What is needed>
Copy exactly the lines from the beginning of the data down to and including the line holding "C = S.collection", without any pictures.

======== Information shown

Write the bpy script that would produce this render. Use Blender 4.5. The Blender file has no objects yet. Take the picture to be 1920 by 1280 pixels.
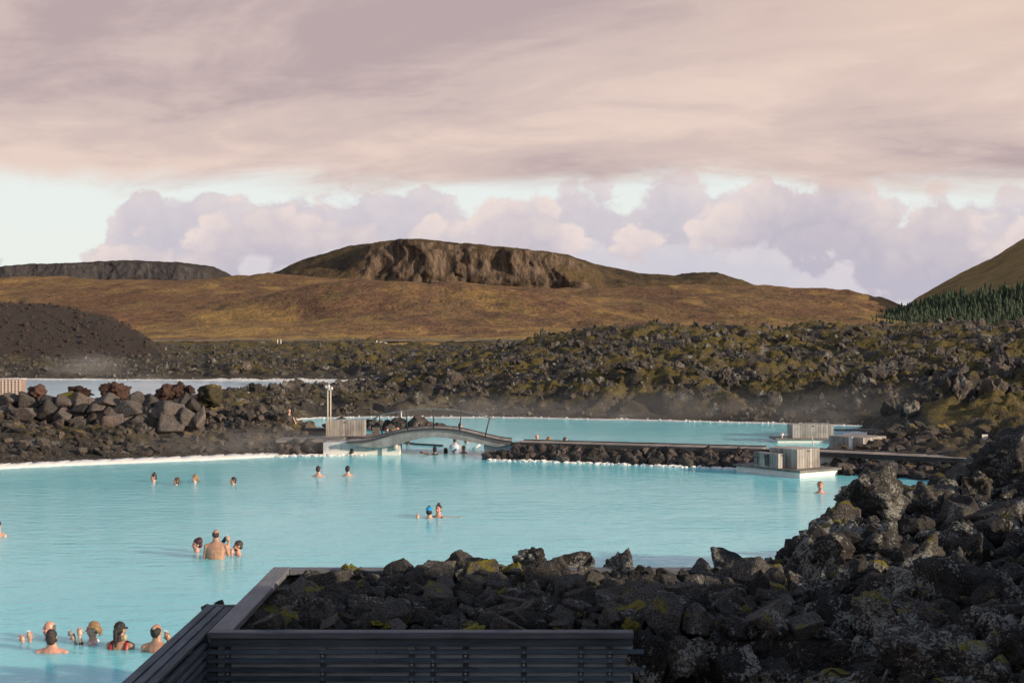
import bpy, bmesh, math, random
import numpy as np
from mathutils import Vector, Matrix, Euler, noise as mnoise
R = math.radians
rng = random.Random(7)
S = bpy.context.scene
C = S.collection

# ------------------------------------------------------------------ camera
CAM_H = 5.0; FPX = 2666.67; HOR = 620.0
cam_d = bpy.data.cameras.new('camera'); cam = bpy.data.objects.new('camera', cam_d); C.objects.link(cam)
cam_d.lens = 50; cam_d.sensor_width = 36; cam_d.clip_start = 0.1; cam_d.clip_end = 20000
cam_d.shift_y = -(640-HOR)/1920
cam.location = (0, 0, CAM_H); cam.rotation_euler = (R(90), 0, 0)
S.camera = cam
S.view_settings.view_transform = 'Standard'; S.view_settings.look = 'None'
S.view_settings.exposure = 0.2; S.view_settings.gamma = 1.0
S.view_settings.use_curve_mapping = False
S.cycles.use_denoising = True; S.cycles.use_adaptive_sampling = True; S.cycles.adaptive_threshold = 0.025
S.cycles.max_bounces = 4; S.cycles.diffuse_bounces = 2; S.cycles.glossy_bounces = 2
S.cycles.transmission_bounces = 4; S.cycles.volume_bounces = 0; S.cycles.transparent_max_bounces = 8
S.cycles.caustics_reflective = False; S.cycles.caustics_refractive = False

SUN_AZ, SUN_EL = R(118), R(15)       # measured clockwise from +Y (view direction)
sun_dir = Vector((math.sin(SUN_AZ)*math.cos(SUN_EL), math.cos(SUN_AZ)*math.cos(SUN_EL), math.sin(SUN_EL)))

# ------------------------------------------------------------------ node helper
class NT:
    def __init__(s, tree): s.t = tree
    def n(s, typ, **kw):
        nd = s.t.nodes.new(typ)
        ins = kw.pop('ins', {})
        for k, v in kw.items(): setattr(nd, k, v)
        for k, v in ins.items(): s.set(nd.inputs[k], v)
        return nd
    def set(s, sock, v):
        if isinstance(v, bpy.types.NodeSocket): s.t.links.new(v, sock)
        else:
            if hasattr(sock.default_value, '__len__') and not isinstance(v, (int, float)):
                v = tuple(v)
                if len(sock.default_value) == 4 and len(v) == 3: v = v+(1,)
            sock.default_value = v
    def math(s, op, a, b=0.0, c=0.0, clamp=False):
        nd = s.n('ShaderNodeMath', operation=op, use_clamp=clamp)
        s.set(nd.inputs[0], a); s.set(nd.inputs[1], b)
        if op in ('MULTIPLY_ADD', 'SMOOTH_MIN', 'SMOOTH_MAX'): s.set(nd.inputs[2], c)
        return nd.outputs[0]
    def step(s, v, a, b, o0=0.0, o1=1.0):
        nd = s.n('ShaderNodeMapRange', interpolation_type='SMOOTHSTEP')
        for i, x in enumerate((v, a, b, o0, o1)): s.set(nd.inputs[i], x)
        return nd.outputs[0]
    def mix(s, f, a, b, blend='MIX'):
        nd = s.n('ShaderNodeMix', data_type='RGBA', blend_type=blend)
        s.set(nd.inputs[0], f); s.set(nd.inputs[6], a); s.set(nd.inputs[7], b)
        return nd.outputs[2]
    def noise(s, vec, scale, detail=4, rough=0.55, dist=0.0, out=0, dim='3D'):
        nd = s.n('ShaderNodeTexNoise', noise_dimensions=dim)
        if vec is not None: s.set(nd.inputs['Vector'], vec)
        s.set(nd.inputs['Scale'], scale); s.set(nd.inputs['Detail'], detail)
        s.set(nd.inputs['Roughness'], rough); s.set(nd.inputs['Distortion'], dist)
        return nd.outputs[out]
    def comb(s, x, y, z=0.0):
        nd = s.n('ShaderNodeCombineXYZ')
        s.set(nd.inputs[0], x); s.set(nd.inputs[1], y); s.set(nd.inputs[2], z)
        return nd.outputs[0]
    def vmul(s, v, k):
        nd = s.n('ShaderNodeVectorMath', operation='MULTIPLY'); s.set(nd.inputs[0], v); s.set(nd.inputs[1], k); return nd.outputs[0]
    def vadd(s, v, k):
        nd = s.n('ShaderNodeVectorMath', operation='ADD'); s.set(nd.inputs[0], v); s.set(nd.inputs[1], k); return nd.outputs[0]

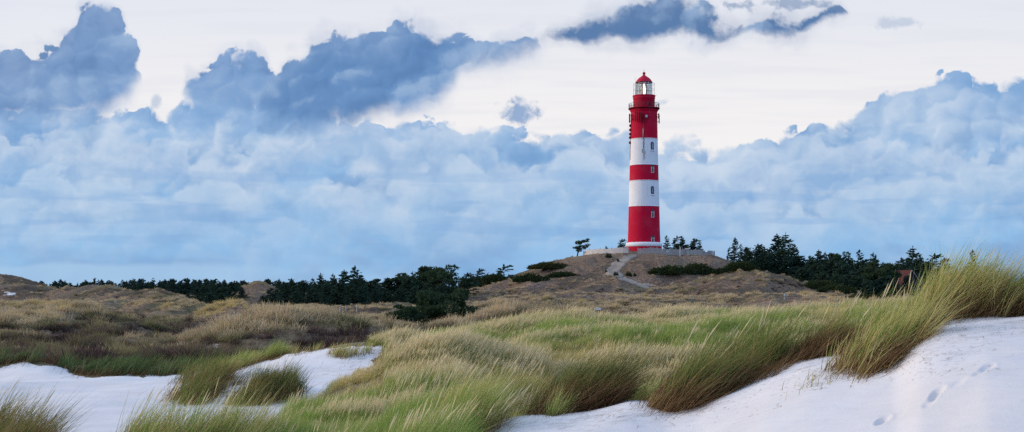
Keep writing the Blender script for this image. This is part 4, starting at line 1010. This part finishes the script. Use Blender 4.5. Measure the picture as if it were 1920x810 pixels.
# ------------------------------------------------------------------ marram grass
def blades(rng, xy, length, az, tilt, bend, width, kind, segs=4, z0=None, seed=False, hue=None):
    """curved tapering blades; tint = (random, position along the blade, kind, hue)"""
    n = len(xy); t = np.linspace(0, 1, segs+1)
    ang = tilt[:, None]+bend[:, None]*t[None]**1.3
    ds = length[:, None]/segs
    hx = np.concatenate([np.zeros((n, 1)), np.cumsum(np.sin(ang[:, :-1])*ds, 1)], 1)
    hz = np.concatenate([np.zeros((n, 1)), np.cumsum(np.cos(ang[:, :-1])*ds, 1)], 1)
    wob = rng.normal(size=(n, 1))*.05*t[None]**2*length[:, None]
    ca, sa = np.cos(az)[:, None], np.sin(az)[:, None]
    X = xy[:, :1]+hx*ca-wob*sa; Yy = xy[:, 1:2]+hx*sa+wob*ca; Z = hz+(0 if z0 is None else z0[:, None])
    tw = rng.uniform(0, math.pi, n)[:, None]
    wx, wy = np.cos(tw), np.sin(tw)
    if seed: prof = np.interp(t, [0, .70, .74, .82, .93, 1], [.35, .30, .9, 1.7, 1.2, .15])
    else: prof = np.interp(t, [0, .3, .7, 1], [.8, 1, .7, .08])
    w = width[:, None]*prof[None]*.5
    P = np.stack([np.stack([X-wx*w, Yy-wy*w, Z], -1), np.stack([X+wx*w, Yy+wy*w, Z], -1)], 2)   # n, segs+1, 2, 3
    A = np.zeros((n, segs+1, 2, 4), np.float32)
    A[..., 0] = rng.random((n, 1, 1)); A[..., 1] = t[None, :, None]
    A[..., 2] = kind[:, None, None]
    if seed: A[..., 2] = np.where(t > .69, 1.0, .45)[None, :, None]
    A[..., 3] = .5 if hue is None else hue[:, None, None]
    b = (np.arange(n)*(segs+1)*2)[:, None]; j = np.arange(segs)[None]*2
    Q = np.stack([b+j, b+j+1, b+j+3, b+j+2], -1).reshape(-1, 4)
    return P.reshape(-1, 3), Q, A.reshape(-1, 4)
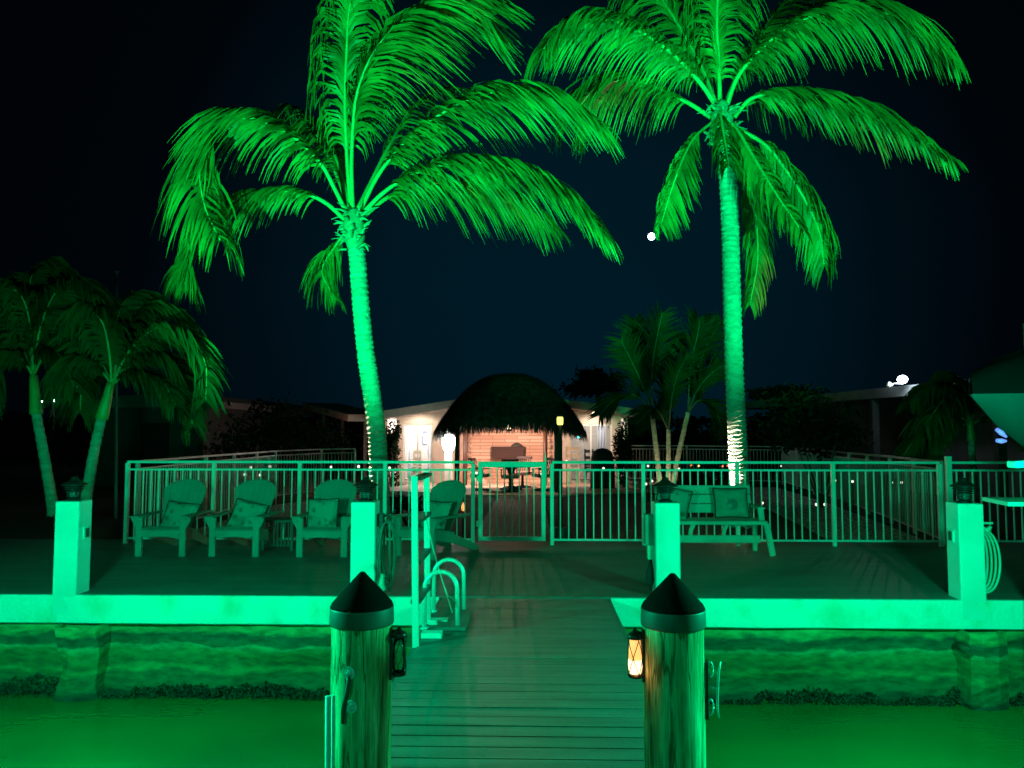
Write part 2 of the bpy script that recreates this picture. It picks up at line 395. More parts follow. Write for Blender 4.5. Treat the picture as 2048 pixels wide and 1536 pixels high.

================

Response to the task>
Write the bpy script that would produce this render. Use Blender 4.5. The Blender file has no objects yet. Take the picture to be 1920 by 1280 pixels.
import bpy, bmesh, math, random
import numpy as np
from mathutils import Vector, Matrix, Euler, noise as mnoise
R = math.radians
rng = random.Random(7)
S = bpy.context.scene
C = S.collection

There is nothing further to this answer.